The mood in Lima’s financial district this week was one of grim uncertainty. Peru’s presidential election, a knife-edge contest between populist and conservative candidates, has set alarm bells ringing among British investors who hold billions in mining, energy and infrastructure assets across the country. The source of their anxiety is not ideology alone, it is the cold reality of rising crime and political instability.
Sources close to the British Embassy in Lima confirm that corporate risk assessments have been upgraded to ‘red’ in recent weeks. The private security briefings held in the City of London last month, attended by fund managers from firms with a combined $8 billion exposure in Peru, painted a picture of a state struggling to maintain order. ‘The insecurity we are seeing is unprecedented. Investors are looking at the riots in Chile and the collapse of governance in Venezuela, and they are asking if Peru is next,’ said a senior analyst at a London-based emerging markets consultancy.
The numbers bear this out. Homicides in Peru have surged by 40% since 2019. Extortion and kidnappings, once rare in the capital, are now a daily reality for businesses. The National Police are undermanned and underfunded. In the poor northern mining regions, illegal gold extraction funds armed gangs that operate with impunity. The state’s writ, it seems, extends only as far as the barracks.
Both leading candidates, leftist Pedro Castillo and right-wing Keiko Fujimori, have promised crackdowns on crime. But the market remains sceptical. Castillo’s economic proposals, including nationalisation of key industries, have already spooked investors. His rival, Fujimori, carries the stain of past corruption allegations. Neither inspires confidence.

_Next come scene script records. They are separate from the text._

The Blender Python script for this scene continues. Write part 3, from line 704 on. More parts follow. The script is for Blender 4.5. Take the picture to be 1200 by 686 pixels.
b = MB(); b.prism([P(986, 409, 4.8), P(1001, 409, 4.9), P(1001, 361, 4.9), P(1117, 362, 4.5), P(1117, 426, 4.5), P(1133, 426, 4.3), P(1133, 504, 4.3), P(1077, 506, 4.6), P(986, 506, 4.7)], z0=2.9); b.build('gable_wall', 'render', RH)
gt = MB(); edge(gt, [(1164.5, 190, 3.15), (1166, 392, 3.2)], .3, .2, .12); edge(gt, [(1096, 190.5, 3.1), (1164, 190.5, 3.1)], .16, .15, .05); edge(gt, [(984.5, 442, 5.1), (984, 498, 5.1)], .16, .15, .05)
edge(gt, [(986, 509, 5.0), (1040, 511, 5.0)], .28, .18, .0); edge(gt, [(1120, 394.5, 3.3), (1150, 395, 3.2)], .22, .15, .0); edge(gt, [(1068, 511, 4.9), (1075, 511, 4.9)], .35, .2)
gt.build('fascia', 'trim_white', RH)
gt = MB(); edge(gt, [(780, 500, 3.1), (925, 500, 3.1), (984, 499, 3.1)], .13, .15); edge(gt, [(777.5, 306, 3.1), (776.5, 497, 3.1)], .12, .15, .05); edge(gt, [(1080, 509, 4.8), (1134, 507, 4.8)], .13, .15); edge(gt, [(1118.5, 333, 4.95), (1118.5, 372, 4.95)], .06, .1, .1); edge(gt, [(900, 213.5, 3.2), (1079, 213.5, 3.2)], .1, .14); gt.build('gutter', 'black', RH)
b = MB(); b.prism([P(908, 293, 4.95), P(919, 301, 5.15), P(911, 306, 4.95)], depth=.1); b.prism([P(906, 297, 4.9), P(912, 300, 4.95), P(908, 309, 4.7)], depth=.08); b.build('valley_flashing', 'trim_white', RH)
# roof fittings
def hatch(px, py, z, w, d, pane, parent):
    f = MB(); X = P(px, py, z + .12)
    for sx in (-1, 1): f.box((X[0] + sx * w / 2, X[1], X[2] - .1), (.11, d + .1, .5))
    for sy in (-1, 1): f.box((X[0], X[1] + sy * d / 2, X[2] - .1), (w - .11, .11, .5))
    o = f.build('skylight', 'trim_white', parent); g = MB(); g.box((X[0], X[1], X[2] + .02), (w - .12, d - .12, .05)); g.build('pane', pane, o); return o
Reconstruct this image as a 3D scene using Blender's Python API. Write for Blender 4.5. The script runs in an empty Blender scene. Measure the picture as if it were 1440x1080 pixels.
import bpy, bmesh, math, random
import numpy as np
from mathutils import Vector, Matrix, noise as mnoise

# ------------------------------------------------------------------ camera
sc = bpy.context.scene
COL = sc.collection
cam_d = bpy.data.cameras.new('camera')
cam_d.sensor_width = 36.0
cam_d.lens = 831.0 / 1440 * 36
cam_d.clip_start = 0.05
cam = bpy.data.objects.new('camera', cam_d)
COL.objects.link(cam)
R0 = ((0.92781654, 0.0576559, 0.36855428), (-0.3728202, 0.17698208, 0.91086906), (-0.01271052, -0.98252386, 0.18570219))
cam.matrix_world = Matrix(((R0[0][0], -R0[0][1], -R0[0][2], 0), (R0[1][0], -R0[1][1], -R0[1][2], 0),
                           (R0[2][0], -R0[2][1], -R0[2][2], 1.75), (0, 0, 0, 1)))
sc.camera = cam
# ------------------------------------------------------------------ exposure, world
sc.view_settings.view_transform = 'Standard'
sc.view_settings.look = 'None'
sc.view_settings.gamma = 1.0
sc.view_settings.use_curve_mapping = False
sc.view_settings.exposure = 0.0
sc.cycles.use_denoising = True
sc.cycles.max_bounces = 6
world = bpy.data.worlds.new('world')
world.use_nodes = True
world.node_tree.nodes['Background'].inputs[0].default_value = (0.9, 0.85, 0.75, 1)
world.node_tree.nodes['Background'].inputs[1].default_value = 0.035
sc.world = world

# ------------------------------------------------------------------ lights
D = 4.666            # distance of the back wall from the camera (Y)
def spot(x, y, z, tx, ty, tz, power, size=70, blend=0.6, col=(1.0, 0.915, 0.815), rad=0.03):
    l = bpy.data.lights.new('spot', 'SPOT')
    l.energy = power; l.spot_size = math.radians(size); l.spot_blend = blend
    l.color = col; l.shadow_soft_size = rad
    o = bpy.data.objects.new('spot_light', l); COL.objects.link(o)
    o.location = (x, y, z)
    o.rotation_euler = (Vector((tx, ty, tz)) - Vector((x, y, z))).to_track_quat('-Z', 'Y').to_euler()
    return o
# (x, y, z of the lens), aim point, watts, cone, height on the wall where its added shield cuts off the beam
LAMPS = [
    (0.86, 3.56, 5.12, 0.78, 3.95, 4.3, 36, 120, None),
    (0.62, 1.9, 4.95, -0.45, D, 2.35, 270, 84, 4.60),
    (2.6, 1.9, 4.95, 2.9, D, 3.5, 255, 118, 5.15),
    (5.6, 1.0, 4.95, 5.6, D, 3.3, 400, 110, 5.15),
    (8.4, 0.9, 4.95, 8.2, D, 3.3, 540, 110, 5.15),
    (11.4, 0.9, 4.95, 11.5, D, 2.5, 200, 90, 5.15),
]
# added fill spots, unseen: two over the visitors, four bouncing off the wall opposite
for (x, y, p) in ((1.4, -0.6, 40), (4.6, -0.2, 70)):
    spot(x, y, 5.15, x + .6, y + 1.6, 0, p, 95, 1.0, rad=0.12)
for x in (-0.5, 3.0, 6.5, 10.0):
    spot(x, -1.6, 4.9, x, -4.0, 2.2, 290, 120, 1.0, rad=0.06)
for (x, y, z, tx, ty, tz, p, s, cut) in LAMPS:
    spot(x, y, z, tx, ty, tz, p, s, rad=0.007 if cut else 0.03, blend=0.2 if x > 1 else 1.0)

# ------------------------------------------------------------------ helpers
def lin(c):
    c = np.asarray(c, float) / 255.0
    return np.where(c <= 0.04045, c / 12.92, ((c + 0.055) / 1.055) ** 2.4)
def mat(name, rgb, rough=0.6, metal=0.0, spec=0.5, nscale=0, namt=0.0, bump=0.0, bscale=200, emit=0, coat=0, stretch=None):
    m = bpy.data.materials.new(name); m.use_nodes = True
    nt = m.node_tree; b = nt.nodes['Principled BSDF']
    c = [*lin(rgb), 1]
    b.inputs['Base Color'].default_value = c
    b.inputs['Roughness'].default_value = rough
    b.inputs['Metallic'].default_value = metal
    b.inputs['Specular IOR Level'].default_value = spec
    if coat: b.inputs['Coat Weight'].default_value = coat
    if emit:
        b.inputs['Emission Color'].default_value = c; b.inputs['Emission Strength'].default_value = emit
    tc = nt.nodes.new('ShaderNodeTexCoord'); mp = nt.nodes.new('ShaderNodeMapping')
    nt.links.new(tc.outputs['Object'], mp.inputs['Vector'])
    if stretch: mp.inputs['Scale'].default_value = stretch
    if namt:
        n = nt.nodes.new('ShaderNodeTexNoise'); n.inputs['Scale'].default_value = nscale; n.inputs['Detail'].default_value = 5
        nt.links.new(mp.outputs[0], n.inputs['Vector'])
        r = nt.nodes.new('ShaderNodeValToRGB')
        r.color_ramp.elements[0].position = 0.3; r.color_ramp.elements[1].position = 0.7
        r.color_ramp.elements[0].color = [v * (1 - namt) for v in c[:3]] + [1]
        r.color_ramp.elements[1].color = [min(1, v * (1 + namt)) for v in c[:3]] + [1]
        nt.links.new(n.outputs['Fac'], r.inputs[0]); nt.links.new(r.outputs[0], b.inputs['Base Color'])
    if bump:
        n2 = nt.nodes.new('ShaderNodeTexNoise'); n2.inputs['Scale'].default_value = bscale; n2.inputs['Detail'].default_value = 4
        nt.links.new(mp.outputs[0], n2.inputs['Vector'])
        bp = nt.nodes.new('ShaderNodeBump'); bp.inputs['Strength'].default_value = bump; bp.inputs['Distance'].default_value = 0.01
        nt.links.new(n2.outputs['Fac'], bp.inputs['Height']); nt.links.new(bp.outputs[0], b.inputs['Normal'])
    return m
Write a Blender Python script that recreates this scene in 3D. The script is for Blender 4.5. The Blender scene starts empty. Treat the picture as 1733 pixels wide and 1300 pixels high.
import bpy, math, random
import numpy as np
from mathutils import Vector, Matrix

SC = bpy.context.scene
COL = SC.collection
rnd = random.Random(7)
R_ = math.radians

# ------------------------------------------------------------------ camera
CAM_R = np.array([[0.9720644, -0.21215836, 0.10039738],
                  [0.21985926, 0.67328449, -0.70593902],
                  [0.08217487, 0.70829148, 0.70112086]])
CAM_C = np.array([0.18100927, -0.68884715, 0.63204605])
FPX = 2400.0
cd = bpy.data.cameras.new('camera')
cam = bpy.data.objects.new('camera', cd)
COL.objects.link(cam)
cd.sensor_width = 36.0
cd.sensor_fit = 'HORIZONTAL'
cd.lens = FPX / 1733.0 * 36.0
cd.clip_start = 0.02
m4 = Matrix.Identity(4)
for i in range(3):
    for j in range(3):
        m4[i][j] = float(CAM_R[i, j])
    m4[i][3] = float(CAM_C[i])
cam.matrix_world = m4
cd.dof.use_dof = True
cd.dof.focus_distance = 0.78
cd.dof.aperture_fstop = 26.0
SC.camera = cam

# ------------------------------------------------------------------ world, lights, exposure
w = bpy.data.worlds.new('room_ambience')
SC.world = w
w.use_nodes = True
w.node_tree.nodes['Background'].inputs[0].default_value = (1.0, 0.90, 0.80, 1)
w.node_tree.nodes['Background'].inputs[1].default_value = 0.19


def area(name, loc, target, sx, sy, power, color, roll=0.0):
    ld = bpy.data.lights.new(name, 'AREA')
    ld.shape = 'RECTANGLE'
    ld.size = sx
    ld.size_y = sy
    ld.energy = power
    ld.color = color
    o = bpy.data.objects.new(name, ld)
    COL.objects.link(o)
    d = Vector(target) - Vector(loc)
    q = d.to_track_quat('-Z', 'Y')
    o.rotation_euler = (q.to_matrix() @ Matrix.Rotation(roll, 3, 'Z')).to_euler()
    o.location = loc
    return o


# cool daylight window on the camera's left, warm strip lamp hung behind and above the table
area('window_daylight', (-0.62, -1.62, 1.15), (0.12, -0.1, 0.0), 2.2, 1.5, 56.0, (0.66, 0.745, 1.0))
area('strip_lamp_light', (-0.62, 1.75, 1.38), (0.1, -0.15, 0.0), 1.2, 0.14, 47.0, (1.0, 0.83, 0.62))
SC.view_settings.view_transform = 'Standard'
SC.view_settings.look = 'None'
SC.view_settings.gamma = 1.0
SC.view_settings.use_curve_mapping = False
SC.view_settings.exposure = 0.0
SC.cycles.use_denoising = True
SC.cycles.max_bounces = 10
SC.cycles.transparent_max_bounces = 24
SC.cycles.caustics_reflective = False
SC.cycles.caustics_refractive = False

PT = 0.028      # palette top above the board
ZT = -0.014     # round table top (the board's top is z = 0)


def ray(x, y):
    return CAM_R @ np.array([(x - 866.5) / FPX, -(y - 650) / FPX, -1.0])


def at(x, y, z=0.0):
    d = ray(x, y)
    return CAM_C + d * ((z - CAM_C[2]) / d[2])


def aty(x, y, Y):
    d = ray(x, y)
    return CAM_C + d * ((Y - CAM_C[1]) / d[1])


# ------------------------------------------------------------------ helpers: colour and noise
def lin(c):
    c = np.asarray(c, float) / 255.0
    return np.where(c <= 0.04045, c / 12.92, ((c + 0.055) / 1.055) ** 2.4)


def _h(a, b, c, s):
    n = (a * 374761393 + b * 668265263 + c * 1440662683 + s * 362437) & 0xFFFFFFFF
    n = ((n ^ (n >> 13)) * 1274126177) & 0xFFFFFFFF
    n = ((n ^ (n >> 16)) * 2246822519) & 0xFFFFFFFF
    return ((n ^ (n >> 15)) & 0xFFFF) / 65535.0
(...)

‘The election is a choice between the devil and the deep blue sea,’ one British mining executive told me over a guarded dinner in Miraflores. He spoke on condition of anonymity, given the sensitivity of his company’s ongoing negotiations with the Peruvian government. ‘We have a $2 billion copper project in the south. If Castillo wins, that project is dead. If Fujimori wins, we will face years of legal challenges from her opponents. Either way, we are looking at delayed returns.’
The British government, for its part, is treading carefully. The Foreign Office has issued travel advisories warning of potential unrest around the election. Trade missions have been quietly postponed. ‘We are not hitting the panic button yet, but we are certainly watching the dials,’ a diplomatic source said.
The real fear is what happens after the votes are counted. Peru has seen five presidents in the past five years. The last election, in 2016, was followed by a period of political paralysis that scared off investment and sent growth to a standstill. A repeat of that scenario, combined with escalating violence, could trigger a capital flight that would devastate the sol and cripple the economy.
For British investors, the stakes are high. The UK is the third-largest foreign investor in Peru, with over £8 billion in stock. The portfolio spans from the huge Antamina copper-zinc mine to water utilities in Lima. If Peru’s democracy falters, these assets could become stranded.
‘The bottom line is simple,’ the executive said. ‘We need stability. We need a government that can control the streets and honour contracts. Right now, we have neither.’
As the polls show a dead heat, the waiting game begins. In the smoky bars of San Isidro and the hushed corridors of the British Embassy, one question echoes: how long before the uncertainty turns into a full-blown crisis?
Peru’s next president, whoever he or she may be, will inherit a country on the brink. And the British investors who once flocked to this resource-rich nation are now wondering if it is time to get out.